* [Exercise]: Exactly the lines from the start of the data below through the line that contains "g = mb(); p = at(641, 48, 9.);" are to be copied, with pictures left out.

* [Information supplied]:
────────

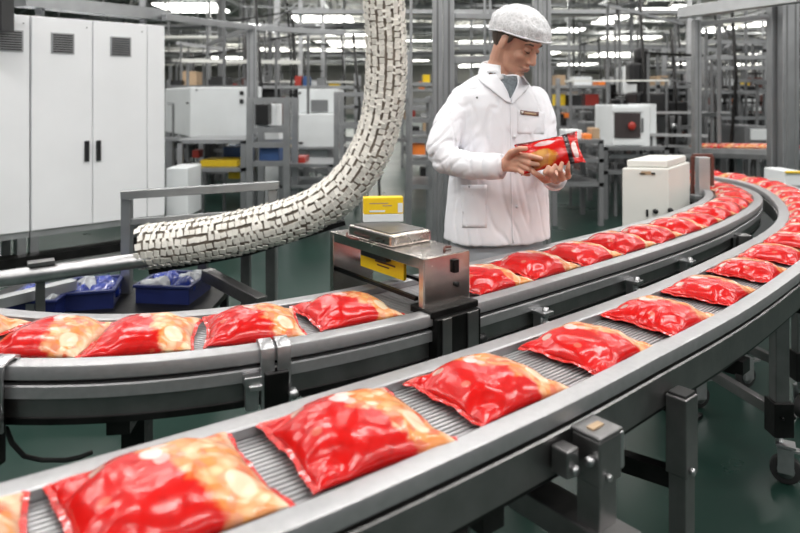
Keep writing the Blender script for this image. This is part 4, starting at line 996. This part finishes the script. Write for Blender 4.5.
# dark hoist
ht = thing('hoist', 'black hoist hanging behind the pale cabinet to the right', 'hoist', at(637, 100, 9.0))
g = mb(); g.beam(at(641, 48, 9.), at(641, 62, 9.), .18); g.bb(at(628, 0, 9.).x, at(640, 0, 9.).x, 8.9, 9.15, at(0, 84, 9.).z, at(0, 62, 9.).z); g.bb(at(638, 0, 9.).x, at(647, 0, 9.).x, 8.95, 9.1, at(0, 104, 9.).z, at(0, 54, 9.).z); g.bb(at(629, 0, 9.).x, at(652, 0, 9.).x, 8.9, 9.2, at(0, 103, 9.).z, at(0, 92, 9.).z); g.build('hoist_body', 'black', ht, bevel=.05)
g = mb(); p = at(641, 48, 9.); g.beam(p, V((p.x, p.y, 5.3)), .03); g.build('chain', 'greyp', ht)

# rows of generic machinery further back: frames, shelves, boxes
rnd = random.Random(21)
cols = ['white2', 'black', 'tan', 'orange', 'greyp', 'brown', 'tan', 'greyp', 'black', 'bluebox', 'brown', 'black', 'white2', 'alu_lt', 'red', 'black', 'greyp', 'yellow']
cname = dict(white2='white', tan='brown', orange='orange', greyp='grey', red='red', yellow='yellow', bluebox='dark blue', brown='dark brown', black='black', green='green', alu_lt='silver')
zones = [('left', 166, 250, 9.5), ('centre left', 250, 360, 9.8), ('mid', 405, 445, 8.0), ('gap', 452, 500, 8.4), ('right', 555, 612, 9.5), ('right', 655, 700, 9.6), ('right', 600, 690, 12.), ('right', 700, 775, 11.5),
         ('left', 168, 260, 13.), ('left', 260, 345, 14.), ('mid', 400, 450, 13.), ('right', 550, 620, 14.), ('right', 620, 720, 16.), ('right', 720, 800, 15.), ('left', 165, 300, 19.), ('right', 545, 680, 20.), ('right', 670, 800, 21.)]
wordrow = ['nearest', 'second', 'third', 'fourth', 'fifth', 'sixth', 'seventh', 'eighth', 'ninth', 'tenth']
for zi, (zn, x0, x1, Y) in enumerate(zones):
    wpx = x1-x0; n = max(1, round(wpx*Y/F/1.3)); 
    for k in range(n):
        a_, b_ = x0+wpx*k/n+1, x0+wpx*(k+1)/n-2; top = Y0-F*(rnd.uniform(1.55, 2.15)-CH)/Y
        lv = [Y0+F*(CH-z)/Y for z in (.30, .62, .95, 1.25, 1.55)]
        r = frame_rack('shelf_rack', 'grey metal rack with mixed boxes in the blurred rows far behind', a_, b_, top, Y, .7, lv, pw=.055, m_=rnd.choice(['alu', 'greyp']), group='background racks')
        for li, ly in enumerate(lv):
            xx = a_+1
            while xx < b_-3:
                w = rnd.uniform(.08, .26)*F/Y; hgt = rnd.uniform(.05, .22)*F/Y
                if xx+w > b_-1: break
                if rnd.random() < .60:
                    cm = rnd.choice(cols); item('storage_box', f'small {cname[cm]} box on a blurred background rack', 'box', xx, xx+w, ly-hgt-.3*F*.05/Y, ly-.3*F*.05/Y-.02, Y+rnd.uniform(0, .15), .3, cm, f'{cname[cm]} boxes on background racks', bevel=0)
                xx += w+rnd.uniform(.0, .12)*F/Y

for i in range(130):
    side_ = i % 3; Y = rnd.uniform(7.5, 15)
    if side_ == 0: X = rnd.uniform(-.36, -.12)*Y
    else: X = rnd.uniform(.24, .60)*Y
    z = rnd.uniform(.5, 2.9); Lr = rnd.uniform(.4, 1.6); r_ = rnd.choice([.012, .02, .03]); g = mb()
    g.beam((X, Y, z), (X+Lr, Y+rnd.uniform(-.4, .8), z+rnd.choice([0, 0, rnd.uniform(-.3, .3)])), r_*1.6)
    ro_ = g.build('machine_rail', rnd.choice(['alu', 'alu_lt', 'dark_steel', 'greyp', 'offwhite'])); tag(ro_, 'thin rail of the blurred machinery far behind', 'rail', 'background machine rails')
    g = mb(); g.bb(X+.06, X+.09, Y, Y+.03, 0, z); g.build('support', 'greyp', ro_)
    if i % 2:
        g = mb(); q = V((X+Lr*.5, Y+.3, 0)); g.tube([q+V((0, 0, z+rnd.uniform(0, .4))), q+V((.08, 0, z*.6)), q+V((.02, 0, z*.3)), q+V((.03, .02, .02))], .02, 6)
        tag(g.build('hose', rnd.choice(['black', 'rubber', 'dark_steel'])), 'dark hose among the blurred machinery far behind', 'hose', 'background hoses')
for i in range(44):
    Y = rnd.uniform(8.5, 14); X = rnd.choice([rnd.uniform(-.35, -.14), rnd.uniform(.24, .58), rnd.uniform(.3, .6)])*Y; z = rnd.uniform(.5, 1.5); w_ = rnd.uniform(.2, .5); h_ = rnd.uniform(.15, .5)
    cm = rnd.choice(['black', 'dark_steel', 'greyp', 'white2', 'brown', 'black'])
    t = thing('machine_unit', 'boxy motor unit among the blurred machinery far behind', 'machine', (X, Y, 0), 'background machine units')
    g = mb(); g.bb(X-w_/2, X+w_/2, Y, Y+.35, z, z+h_); g.build('housing', cm, t, bevel=.02)
    g = mb(); g.tube([(X-w_*.2, Y-.08, z+h_*.5), (X-w_*.2, Y, z+h_*.5)], .04, 12); g.build('dial', rnd.choice(['dark_steel', 'alu_lt', 'black']), t)
    g = mb(); g.bb(X-.03, X+.03, Y+.1, Y+.16, 0, z); g.build('stand', 'greyp', t)

# ------------------------------------------------------------------ ceiling structure and lamps
mt = mb(); n = 0
TR = None
for i, Y in enumerate([9, 13, 17, 21, 26, 31, 37, 44, 52]):
    W = Y*.70; t = thing('roof_truss', 'grey lattice truss crossing the hall below the ceiling', 'truss', (1, Y, 4.1), 'roof trusses')
    g = mb(); g.bb(-W, W+1, Y-.05, Y+.05, 5.15, 5.25); g.build('top_chord', 'alu', t)
    zb = 4.62
    g = mb(); g.bb(-W, W+1, Y-.04, Y+.04, zb-.04, zb+.04); g.build('bottom_chord', 'alu_lt', t)
    g = mb(); x = -W; up_ = True
    while x < W: g.beam((x, Y, zb if up_ else 5.2), (x+.7, Y, 5.2 if up_ else zb), .04); x += .7; up_ = not up_
    g.build('lattice', 'alu_lt', t)
for i in range(9):
    X = -13+i*3.4; g = mb(); g.bb(X-.05, X+.05, 8, 60, 4.9, 5.05); tag(g.build('roof_girder', 'alu'), 'grey girder running away under the ceiling', 'girder', 'roof girders')
# pipes and trays at middle height
for i in range(46):
    Y = rnd.uniform(9, 34); z = rnd.uniform(2.5, 4.3); W = Y*.62
    xa_ = rnd.uniform(-W, W*.3); xb_ = xa_+rnd.uniform(.5, 1.2)*W
    r_ = rnd.choice([.02, .03, .04, .07]); g = mb()
    if i % 3: g.tube([(xa_, Y, z), (xb_, Y, z+rnd.uniform(-.05, .05))], r_, 8); o = g.build('overhead_pipe', rnd.choice(['alu_lt', 'alu', 'offwhite'])); tag(o, 'straight pipe crossing the hall below the trusses', 'pipe', 'overhead pipes')
    else:
        g.bb(xa_, xb_, Y, Y+.3, z, z+.07); o = g.build('cable_tray', rnd.choice(['alu', 'greyp'])); tag(o, 'flat grey cable tray crossing the hall below the trusses', 'cable tray', 'overhead cable trays')
    for q in range(3):
        xx = xa_+(xb_-xa_)*(.1+.4*q); g = mb(); g.bb(xx-.012, xx+.012, Y+.1, Y+.12, z, 5.3); g.build('hanger', 'greyp', o)
for i in range(12):
    Y = rnd.uniform(11, 26); X = rnd.uniform(-.55, .6)*Y; z = rnd.uniform(3.2, 4.2); pts = [V((X+.25*sin(t*1.1), Y, 5.2-(5.2-z)*sin(t*pi/8)+.1*cos(2*t))) for t in range(9)]
    g = mb(); g.tube(catmull([V(p) for p in pts], 4), .02, 6); tag(g.build('hanging_cable', 'offwhite'), 'white cable hanging in loops below the ceiling', 'cable', 'hanging white cables')
for i in range(22):
    Y = rnd.uniform(9, 28); X = rnd.choice([rnd.uniform(-.36, -.05), rnd.uniform(.02, .6)])*Y; g = mb(); g.bb(X-.035, X+.035, Y-.03, Y+.03, 0, 5.2)
    tag(g.build('column_post', rnd.choice(['alu', 'greyp', 'alu_lt'])), 'slim grey upright standing in the blurred rows far behind', 'post', 'distant uprights')
# lamps seen in the picture: (x0, x1, y)
ZL = 4.35
lamps = [(163, 222, 8), (295, 352, 20), (328, 372, 36), (330, 395, 44), (312, 345, 51), (207, 245, 57), (268, 300, 62), (345, 372, 63), (258, 290, 50), (405, 432, 40), (406, 428, 62), (458, 482, 44), (460, 484, 66), (552, 577, 32), (610, 663, 36), (595, 640, 55), (562, 594, 64), (550, 575, 77),
         (636, 684, 10), (668, 702, 63), (730, 752, 65), (700, 722, 31), (757, 774, 23), (762, 778, 52), (700, 740, 45), (540, 560, 52), (575, 600, 72), (180, 205, 63), (222, 250, 70), (300, 325, 70), (690, 716, 75), (752, 772, 76), (640, 662, 72), (600, 620, 20), (372, 400, 52), (420, 440, 74)]
lp0 = None
for i, (x0, x1, y) in enumerate(lamps):
    Y = F*(ZL-CH)/(Y0-y); X = ((x0+x1)/2-400)*Y/F; w = (x1-x0)*Y/F
    t = thing('ceiling_light', 'bright fluorescent lamp bank hanging below the ceiling', 'ceiling light', (X, Y, ZL), 'ceiling lights')
    dy = min(3.2, .09*Y)
    g = mb(); g.bb(X-w/2-.05, X+w/2+.05, Y-.06, Y+.06, ZL+.03, ZL+.10); g.build('housing', 'white2', t)
    g = mb()
    for k in (-1, 0, 1): g.bb(X-w/2, X+w/2, Y+k*dy*.36-dy*.12, Y+k*dy*.36+dy*.12, ZL-.02, ZL+.03)
    g.build('tube_row', 'tube', t)
    g = mb()
    for k in (-1, 1): g = mb(); g.bb(X+k*w*.4-.015, X+k*w*.4+.015, Y, Y+.03, ZL+.1, 5.3); g.build('hanger', 'greyp', t)

# light of the lamps over the near hall
def area(x, y, z, sx, sy, e, col=(1, .975, .94)):
    l = bpy.data.lights.new('lamp_bank', 'AREA'); l.shape = 'RECTANGLE'; l.size = sx; l.size_y = sy; l.energy = e; l.color = col
    o = bpy.data.objects.new('lamp_bank', l); COL.objects.link(o); o.location = (x, y, z); return o
for y_ in (-3.2, -.4, 2.4, 5.2, 8.4, 12.5):
    for x_ in (-6.2, -2.6, 1.0, 4.6, 8.4): area(x_, y_, ZL, 2.2, .35, 76)
for y_ in (18, 26, 36):
    for x_ in (-12, -4, 4, 12): area(x_, y_, ZL, 3., .6, 190)
w = bpy.data.worlds.new('hall_light'); SC.world = w; w.use_nodes = True
w.node_tree.nodes['Background'].inputs[0].default_value = (.80, .86, .92, 1); w.node_tree.nodes['Background'].inputs[1].default_value = .14

# ------------------------------------------------------------------ camera
cam = bpy.data.cameras.new('camera'); co = bpy.data.objects.new('camera', cam); COL.objects.link(co)
co.location = (0, 0, CH); co.rotation_euler = (pi/2, 0, 0); cam.sensor_width = 36; cam.lens = 36*F/800; cam.shift_y = -(533/2-Y0)/800
cam.dof.use_dof = True; cam.dof.focus_distance = 2.0; cam.dof.aperture_fstop = 3.0
SC.camera = co
for o in list(bpy.data.objects):
    if '_o' in o: del o['_o']
SC.view_settings.view_transform = 'Standard'; SC.view_settings.look = 'None'; SC.view_settings.gamma = 1; SC.view_settings.exposure = 0
SC.view_settings.use_curve_mapping = False
SC.cycles.use_denoising = True; SC.cycles.max_bounces = 6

────────

* [Response]:
Keep writing the Blender script for this image. This is part 4, starting at line 996. This part finishes the script. Write for Blender 4.5.
# dark hoist
ht = thing('hoist', 'black hoist hanging behind the pale cabinet to the right', 'hoist', at(637, 100, 9.0))
g = mb(); g.beam(at(641, 48, 9.), at(641, 62, 9.), .18); g.bb(at(628, 0, 9.).x, at(640, 0, 9.).x, 8.9, 9.15, at(0, 84, 9.).z, at(0, 62, 9.).z); g.bb(at(638, 0, 9.).x, at(647, 0, 9.).x, 8.95, 9.1, at(0, 104, 9.).z, at(0, 54, 9.).z); g.bb(at(629, 0, 9.).x, at(652, 0, 9.).x, 8.9, 9.2, at(0, 103, 9.).z, at(0, 92, 9.).z); g.build('hoist_body', 'black', ht, bevel=.05)
g = mb(); p = at(641, 48, 9.); g.beam(p, V((p.x, p.y, 5.3)), .03); g.build('chain', 'greyp', ht)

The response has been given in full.